Pour le moment, les Occidentaux n’ont jamais varié dans leur soutien plein et entier à l’Ukraine. Aucun pays n’a été autant aidé dans un conflit que l’Ukraine ne l’a été par les Occidentaux. Ils se sont trop engagés pour cesser leur soutien à l’Ukraine.
Cependant, un changement aux États-Unis pourrait déstabiliser tout le processus de l’OTAN en faveur de l’Ukraine. Si la contre-offensive ne réussit pas tout à fait, s’il y avait un changement de pouvoir aux États-Unis, il n’y aurait pas une paix. L’Ukraine ne peut pas accepter de voir ses territoires perdus. Il pourrait y avoir une sorte de cessez-le-feu en attendant que chacun refasse ses forces.
En fin de compte, sur le long terme, c’est peut-être la Chine qui sera la bénéficiaire du conflit, simplement parce qu’ellene participe pas. Elle n’aide pas financièrement la Russie. Au contraire, la Russie est tellement affaiblie que le rapport bilatéral entre Moscou et Pékin est encore plus à l’avantage de Pékin qu’il ne l’était auparavant. Alors que les États-Unis consacrent des moyens importants à l’Ukraine et que les Européens payent beaucoup plus cher leur énergie, la Chine avance dans son propre plan de paix.
La Chine a proposé un plan de paix qui a été refusé par les Occidentaux, mais pas par Zelensky, le président ukrainien. Dans le grand schéma de l’Ouest contre le reste, la Chine est en train d’avancer. En Afrique, par exemple, une délégation de chefs d’État africains est allée en Ukraine et en Russie. Le président ukrainien leur a dit que leur plan n’était pas acceptable parce qu’il admettait la conquête de territoire par la Russie.

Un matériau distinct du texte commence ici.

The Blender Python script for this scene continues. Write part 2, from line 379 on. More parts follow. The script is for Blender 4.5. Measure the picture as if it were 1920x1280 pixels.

Les pays du Sud, et notamment les pays africains, veulent une paix immédiate parce qu’ils estiment que la guerre leur coûte de plus en plus et qu’ils en payent les frais. Ils ne sont pas responsables de cette guerre, mais ils en subissent les conséquences. Ils ne veulent pas la justice pour l’Ukraine, ils veulent la paix parce qu’ils en seraient les bénéficiaires indirects.
La Chine mène une campagne de communication, certains diront de propagande, en disant qu’elle est pour la paix. Elle a proposé un plan, mais malheureusement, ce sont les États-Unis qui, en alimentant le conflit en livrant des armes à l’Ukraine, continuent d’alimenter ce conflit dont vous êtes les victimes. Cette communication de la part de la Chine peut commencer à payer.
Il est évident que le temps peut jouer de différentes manières et il serait préférable que ce conflit se termine le plus tôt possible. Mais pour l’instant, la solution militaire prévaut. Nous verrons, une fois que les armes auront parlé, quelle sera l’ampleur des reconquêtes ukrainiennes et à partir de quoi on pourra élaborer un cessez-le-feu ou d’autres solutions.